With several countries adoptingresolutions urging the Japanese government to apologize to comfort women — those who were forced to provide sexual services for Japanese soldiers during World War II — a Taiwanese women’s rights group yesterday urged legislators to pass a similar resolution. The subject is expected to be discussed next week.
The resolution aims to demand that the Japanese government “formally recognize, apologize for and accept the historical responsibility for its army’s sex-slave system during World War II with a clear attitude. [It should] apologize to and indemnify the survivors to restore the victims’ reputation and dignity,” the Taipei Women’s Rescue Foundation said.
The resolution, proposed by four legislators from both the Chinese Nationalist Party (KMT) and Democratic Progressive Party with the support of another 23 legislators, also demands the Japanese government change its education system to present information about its wartime practice.
“So many years have passed. Taiwan, as a victim, needs to adopt the resolution [to speak up for the survivors’ human rights],” said Graceia Lai (賴采兒), the foundation’s international affairs department director.
She said that South Korea’s National Assembly adopted a resolution late last month urging Japan to apologize.

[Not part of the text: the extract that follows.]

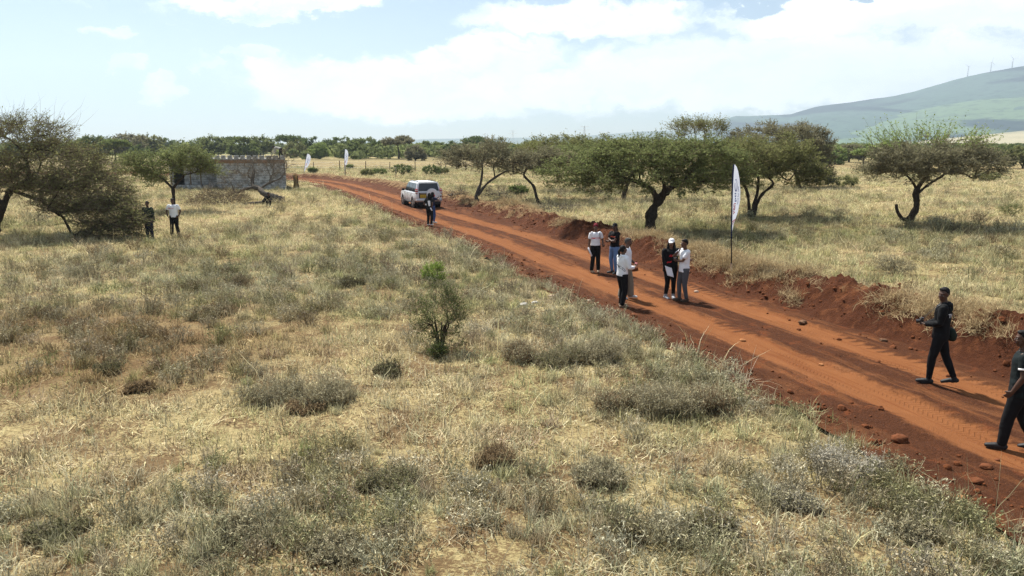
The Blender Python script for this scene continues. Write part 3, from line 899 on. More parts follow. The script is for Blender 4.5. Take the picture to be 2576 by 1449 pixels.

Taiwan’s resolution is expected to be approved on Tuesday in the Legislative Yuan.
In Taiwan, the estimated number of victims varies from 1,200 to 2,000, but only 58 have been confirmed by the foundation, with only 20 of those still alive, Lai said.
Nine of the comfort women in Taiwan filed a lawsuit against the Japanese government in 1999, but the lawsuit was dismissed by the Japanese Supreme Court in 2005.